Portuguese traders began importing indigo from India in the late fifteenth century. The East India Company made the trade systematic in the sixteenth century. By the early seventeenth century, indigo was readily available across Europe at prices that made woad economically uncompetitive.

The French response was to try to ban it. Germany had already restricted indigo imports in the 1570s on the grounds that it "corroded and burned" the fibres it dyed (this was false). France followed with increasingly severe restrictions, culminating in Henry IV's death penalty edict of 1609. The claim that indigo caused yarns to rot was repeated in French legislation in 1594 and again in 1603. By 1609 the penalty for using it had escalated to capital punishment.

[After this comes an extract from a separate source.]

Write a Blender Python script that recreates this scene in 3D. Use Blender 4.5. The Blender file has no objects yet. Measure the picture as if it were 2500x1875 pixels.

None of it held. Indigo was simply too useful to ban effectively. Dyers smuggled it in. They used it and denied it. The enforcement was inconsistent. By the end of the seventeenth century, indigo had effectively won.

The woad industry didn't disappear overnight. In some regions it continued into the nineteenth century, partly because woad remained useful as a starter for indigo vats: a fermented woad vat creates the alkaline, reducing conditions that indigo needs, and adding indigo to an established woad vat produces better results than using indigo alone. "Woad to indigo" became a standard dyer's phrase. The plant that had been displaced as a primary dye became a supporting ingredient for its replacement.

What Replaced Woad

In 1897, German chemists synthesised alizarin (the active compound in madder). In 1897, BASF developed synthetic indigo at commercial scale. Both killed the natural dye industries for their respective colours within years. Madder cultivation in Europe collapsed after 1869, when synthetic alizarin became available. Woad, already largely displaced by natural indigo, disappeared as a commercial crop when synthetic indigo arrived.

The medieval woad towns of France survived. Their stone buildings are still there. The Hôtel d'Assézat in Toulouse, built in the 1550s by a woad merchant named Pierre d'Assézat, now houses the Fondation Bemberg art collection. The prosperity that built it came from a plant and a dye process that had been the foundation of European blue cloth for a thousand years.

Contemporary Woad

Woad is now grown primarily for historical research, craft use, and small-scale commercial natural dyeing. The plant is not difficult to grow in temperate climates: it's a common garden plant in much of Europe and has naturalised in parts of North America. The dyeing process is the same as it was in medieval Languedoc: ferment, reduce, dip, oxidise.

The colour it produces, when used with proper vat chemistry, is a clear blue indistinguishable from indigo by eye. The depth achievable with woad alone is somewhat limited by the lower dye content in the leaves, but layering multiple dips builds the depth steadily.

Henry IV's death penalty was for using a plant that produced exactly the same colour. The colour won.